**TASK DESCRIPTION**
In your copy, leave out the pictures; write out all the data exactly.
##### DATASET EXCERPT #####
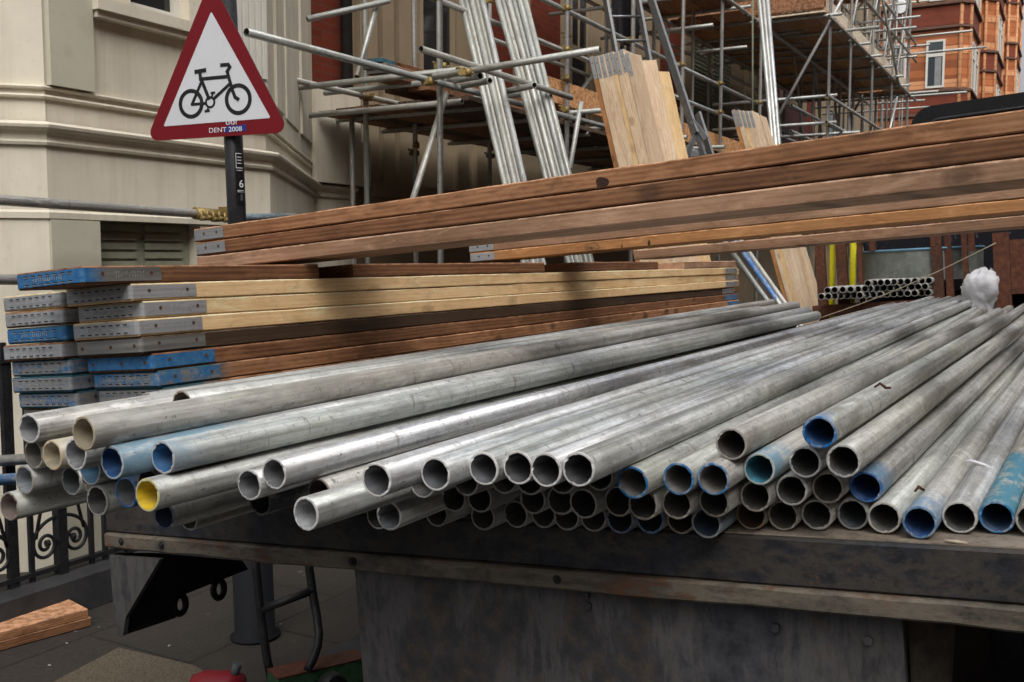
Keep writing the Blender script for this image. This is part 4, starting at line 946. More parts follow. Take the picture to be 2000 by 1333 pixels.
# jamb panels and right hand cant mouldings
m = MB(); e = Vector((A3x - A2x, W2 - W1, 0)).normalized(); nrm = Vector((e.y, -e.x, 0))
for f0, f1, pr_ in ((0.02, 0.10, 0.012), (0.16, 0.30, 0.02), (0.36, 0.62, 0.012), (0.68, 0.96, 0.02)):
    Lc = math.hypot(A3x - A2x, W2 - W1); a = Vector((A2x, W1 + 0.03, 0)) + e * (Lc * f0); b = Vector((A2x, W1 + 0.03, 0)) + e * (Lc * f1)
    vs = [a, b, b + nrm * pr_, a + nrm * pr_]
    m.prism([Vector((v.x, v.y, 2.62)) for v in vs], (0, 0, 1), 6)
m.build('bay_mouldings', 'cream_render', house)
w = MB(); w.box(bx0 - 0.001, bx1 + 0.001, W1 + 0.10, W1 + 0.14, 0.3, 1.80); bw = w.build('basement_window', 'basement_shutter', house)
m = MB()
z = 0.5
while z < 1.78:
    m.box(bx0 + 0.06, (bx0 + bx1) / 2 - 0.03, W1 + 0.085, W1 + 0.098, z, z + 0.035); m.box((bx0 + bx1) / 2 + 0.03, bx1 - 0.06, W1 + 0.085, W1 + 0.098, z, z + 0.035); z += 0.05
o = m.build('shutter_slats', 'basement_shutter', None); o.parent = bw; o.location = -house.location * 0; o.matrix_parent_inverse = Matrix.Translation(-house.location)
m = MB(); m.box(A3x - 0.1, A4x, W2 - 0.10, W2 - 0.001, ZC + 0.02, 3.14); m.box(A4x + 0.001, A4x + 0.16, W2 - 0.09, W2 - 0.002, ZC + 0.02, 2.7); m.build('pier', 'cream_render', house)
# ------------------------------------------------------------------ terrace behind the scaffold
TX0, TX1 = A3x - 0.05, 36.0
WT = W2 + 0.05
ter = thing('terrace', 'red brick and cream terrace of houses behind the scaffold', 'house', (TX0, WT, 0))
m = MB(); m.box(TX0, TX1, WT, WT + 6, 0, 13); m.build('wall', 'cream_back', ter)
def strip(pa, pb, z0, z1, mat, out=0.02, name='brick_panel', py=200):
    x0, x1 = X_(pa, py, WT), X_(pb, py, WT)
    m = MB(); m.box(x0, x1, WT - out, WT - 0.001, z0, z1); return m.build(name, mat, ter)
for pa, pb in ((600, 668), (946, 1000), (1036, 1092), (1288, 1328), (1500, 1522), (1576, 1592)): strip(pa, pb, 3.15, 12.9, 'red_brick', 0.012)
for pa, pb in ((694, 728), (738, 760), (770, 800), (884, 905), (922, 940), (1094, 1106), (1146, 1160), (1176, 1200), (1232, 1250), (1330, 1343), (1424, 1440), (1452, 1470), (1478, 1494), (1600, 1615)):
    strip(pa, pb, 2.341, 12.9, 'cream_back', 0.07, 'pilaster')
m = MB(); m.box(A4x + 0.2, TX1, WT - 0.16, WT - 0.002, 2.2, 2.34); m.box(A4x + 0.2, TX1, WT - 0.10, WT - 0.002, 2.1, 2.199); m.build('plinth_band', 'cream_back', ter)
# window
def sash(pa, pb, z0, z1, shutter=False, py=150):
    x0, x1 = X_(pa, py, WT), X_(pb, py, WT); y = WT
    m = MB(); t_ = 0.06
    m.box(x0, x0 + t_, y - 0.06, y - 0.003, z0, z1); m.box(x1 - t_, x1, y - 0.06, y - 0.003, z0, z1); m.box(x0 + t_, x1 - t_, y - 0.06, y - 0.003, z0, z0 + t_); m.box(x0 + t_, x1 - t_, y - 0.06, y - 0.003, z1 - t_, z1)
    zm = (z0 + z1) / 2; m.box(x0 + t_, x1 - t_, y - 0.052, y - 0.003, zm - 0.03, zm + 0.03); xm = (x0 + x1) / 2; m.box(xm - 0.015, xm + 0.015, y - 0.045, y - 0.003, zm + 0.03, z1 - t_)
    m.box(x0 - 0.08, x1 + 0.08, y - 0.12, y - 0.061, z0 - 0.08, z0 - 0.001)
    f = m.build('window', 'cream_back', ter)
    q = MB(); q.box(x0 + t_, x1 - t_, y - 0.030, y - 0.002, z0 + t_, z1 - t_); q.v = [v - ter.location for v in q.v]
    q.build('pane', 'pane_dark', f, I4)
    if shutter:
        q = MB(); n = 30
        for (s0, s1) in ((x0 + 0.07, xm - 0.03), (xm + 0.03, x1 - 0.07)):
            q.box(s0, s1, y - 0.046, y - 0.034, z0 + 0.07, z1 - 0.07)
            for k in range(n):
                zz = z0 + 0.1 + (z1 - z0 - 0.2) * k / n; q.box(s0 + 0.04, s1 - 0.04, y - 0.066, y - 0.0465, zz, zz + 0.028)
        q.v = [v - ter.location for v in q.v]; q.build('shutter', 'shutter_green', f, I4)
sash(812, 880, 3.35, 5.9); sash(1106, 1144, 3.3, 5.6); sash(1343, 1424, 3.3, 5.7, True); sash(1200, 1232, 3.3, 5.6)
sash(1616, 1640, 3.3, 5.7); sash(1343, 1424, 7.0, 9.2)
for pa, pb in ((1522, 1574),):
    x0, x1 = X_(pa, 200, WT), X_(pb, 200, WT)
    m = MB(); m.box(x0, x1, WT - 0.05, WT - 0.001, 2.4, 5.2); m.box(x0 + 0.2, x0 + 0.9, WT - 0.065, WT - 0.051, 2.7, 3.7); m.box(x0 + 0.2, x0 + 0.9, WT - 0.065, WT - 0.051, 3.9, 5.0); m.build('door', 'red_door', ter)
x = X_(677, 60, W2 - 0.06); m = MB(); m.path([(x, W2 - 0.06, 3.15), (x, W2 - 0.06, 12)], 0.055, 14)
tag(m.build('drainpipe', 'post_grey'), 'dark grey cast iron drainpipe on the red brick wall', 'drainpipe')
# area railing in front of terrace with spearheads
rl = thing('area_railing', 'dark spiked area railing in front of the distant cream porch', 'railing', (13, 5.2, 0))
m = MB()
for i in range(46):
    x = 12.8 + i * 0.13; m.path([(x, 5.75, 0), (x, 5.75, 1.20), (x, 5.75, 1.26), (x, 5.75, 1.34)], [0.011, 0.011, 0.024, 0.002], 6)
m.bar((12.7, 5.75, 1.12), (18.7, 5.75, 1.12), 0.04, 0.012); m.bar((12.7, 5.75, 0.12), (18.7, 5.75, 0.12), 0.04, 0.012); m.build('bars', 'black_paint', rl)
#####
**EXERCISE OUTPUT**
Keep writing the Blender script for this image. This is part 4, starting at line 946. More parts follow. Take the picture to be 2000 by 1333 pixels.
# jamb panels and right hand cant mouldings
m = MB(); e = Vector((A3x - A2x, W2 - W1, 0)).normalized(); nrm = Vector((e.y, -e.x, 0))
for f0, f1, pr_ in ((0.02, 0.10, 0.012), (0.16, 0.30, 0.02), (0.36, 0.62, 0.012), (0.68, 0.96, 0.02)):
    Lc = math.hypot(A3x - A2x, W2 - W1); a = Vector((A2x, W1 + 0.03, 0)) + e * (Lc * f0); b = Vector((A2x, W1 + 0.03, 0)) + e * (Lc * f1)
    vs = [a, b, b + nrm * pr_, a + nrm * pr_]
    m.prism([Vector((v.x, v.y, 2.62)) for v in vs], (0, 0, 1), 6)
m.build('bay_mouldings', 'cream_render', house)
w = MB(); w.box(bx0 - 0.001, bx1 + 0.001, W1 + 0.10, W1 + 0.14, 0.3, 1.80); bw = w.build('basement_window', 'basement_shutter', house)
m = MB()
z = 0.5
while z < 1.78:
    m.box(bx0 + 0.06, (bx0 + bx1) / 2 - 0.03, W1 + 0.085, W1 + 0.098, z, z + 0.035); m.box((bx0 + bx1) / 2 + 0.03, bx1 - 0.06, W1 + 0.085, W1 + 0.098, z, z + 0.035); z += 0.05
o = m.build('shutter_slats', 'basement_shutter', None); o.parent = bw; o.location = -house.location * 0; o.matrix_parent_inverse = Matrix.Translation(-house.location)
m = MB(); m.box(A3x - 0.1, A4x, W2 - 0.10, W2 - 0.001, ZC + 0.02, 3.14); m.box(A4x + 0.001, A4x + 0.16, W2 - 0.09, W2 - 0.002, ZC + 0.02, 2.7); m.build('pier', 'cream_render', house)
# ------------------------------------------------------------------ terrace behind the scaffold
TX0, TX1 = A3x - 0.05, 36.0
WT = W2 + 0.05
ter = thing('terrace', 'red brick and cream terrace of houses behind the scaffold', 'house', (TX0, WT, 0))
m = MB(); m.box(TX0, TX1, WT, WT + 6, 0, 13); m.build('wall', 'cream_back', ter)
def strip(pa, pb, z0, z1, mat, out=0.02, name='brick_panel', py=200):
    x0, x1 = X_(pa, py, WT), X_(pb, py, WT)
    m = MB(); m.box(x0, x1, WT - out, WT - 0.001, z0, z1); return m.build(name, mat, ter)
for pa, pb in ((600, 668), (946, 1000), (1036, 1092), (1288, 1328), (1500, 1522), (1576, 1592)): strip(pa, pb, 3.15, 12.9, 'red_brick', 0.012)
for pa, pb in ((694, 728), (738, 760), (770, 800), (884, 905), (922, 940), (1094, 1106), (1146, 1160), (1176, 1200), (1232, 1250), (1330, 1343), (1424, 1440), (1452, 1470), (1478, 1494), (1600, 1615)):
    strip(pa, pb, 2.341, 12.9, 'cream_back', 0.07, 'pilaster')
m = MB(); m.box(A4x + 0.2, TX1, WT - 0.16, WT - 0.002, 2.2, 2.34); m.box(A4x + 0.2, TX1, WT - 0.10, WT - 0.002, 2.1, 2.199); m.build('plinth_band', 'cream_back', ter)
# window
def sash(pa, pb, z0, z1, shutter=False, py=150):
    x0, x1 = X_(pa, py, WT), X_(pb, py, WT); y = WT
    m = MB(); t_ = 0.06
    m.box(x0, x0 + t_, y - 0.06, y - 0.003, z0, z1); m.box(x1 - t_, x1, y - 0.06, y - 0.003, z0, z1); m.box(x0 + t_, x1 - t_, y - 0.06, y - 0.003, z0, z0 + t_); m.box(x0 + t_, x1 - t_, y - 0.06, y - 0.003, z1 - t_, z1)
    zm = (z0 + z1) / 2; m.box(x0 + t_, x1 - t_, y - 0.052, y - 0.003, zm - 0.03, zm + 0.03); xm = (x0 + x1) / 2; m.box(xm - 0.015, xm + 0.015, y - 0.045, y - 0.003, zm + 0.03, z1 - t_)
    m.box(x0 - 0.08, x1 + 0.08, y - 0.12, y - 0.061, z0 - 0.08, z0 - 0.001)
    f = m.build('window', 'cream_back', ter)
    q = MB(); q.box(x0 + t_, x1 - t_, y - 0.030, y - 0.002, z0 + t_, z1 - t_); q.v = [v - ter.location for v in q.v]
    q.build('pane', 'pane_dark', f, I4)
    if shutter:
        q = MB(); n = 30
        for (s0, s1) in ((x0 + 0.07, xm - 0.03), (xm + 0.03, x1 - 0.07)):
            q.box(s0, s1, y - 0.046, y - 0.034, z0 + 0.07, z1 - 0.07)
            for k in range(n):
                zz = z0 + 0.1 + (z1 - z0 - 0.2) * k / n; q.box(s0 + 0.04, s1 - 0.04, y - 0.066, y - 0.0465, zz, zz + 0.028)
        q.v = [v - ter.location for v in q.v]; q.build('shutter', 'shutter_green', f, I4)
sash(812, 880, 3.35, 5.9); sash(1106, 1144, 3.3, 5.6); sash(1343, 1424, 3.3, 5.7, True); sash(1200, 1232, 3.3, 5.6)
sash(1616, 1640, 3.3, 5.7); sash(1343, 1424, 7.0, 9.2)
for pa, pb in ((1522, 1574),):
    x0, x1 = X_(pa, 200, WT), X_(pb, 200, WT)
    m = MB(); m.box(x0, x1, WT - 0.05, WT - 0.001, 2.4, 5.2); m.box(x0 + 0.2, x0 + 0.9, WT - 0.065, WT - 0.051, 2.7, 3.7); m.box(x0 + 0.2, x0 + 0.9, WT - 0.065, WT - 0.051, 3.9, 5.0); m.build('door', 'red_door', ter)
x = X_(677, 60, W2 - 0.06); m = MB(); m.path([(x, W2 - 0.06, 3.15), (x, W2 - 0.06, 12)], 0.055, 14)
tag(m.build('drainpipe', 'post_grey'), 'dark grey cast iron drainpipe on the red brick wall', 'drainpipe')
# area railing in front of terrace with spearheads
rl = thing('area_railing', 'dark spiked area railing in front of the distant cream porch', 'railing', (13, 5.2, 0))
m = MB()
for i in range(46):
    x = 12.8 + i * 0.13; m.path([(x, 5.75, 0), (x, 5.75, 1.20), (x, 5.75, 1.26), (x, 5.75, 1.34)], [0.011, 0.011, 0.024, 0.002], 6)
m.bar((12.7, 5.75, 1.12), (18.7, 5.75, 1.12), 0.04, 0.012); m.bar((12.7, 5.75, 0.12), (18.7, 5.75, 0.12), 0.04, 0.012); m.build('bars', 'black_paint', rl)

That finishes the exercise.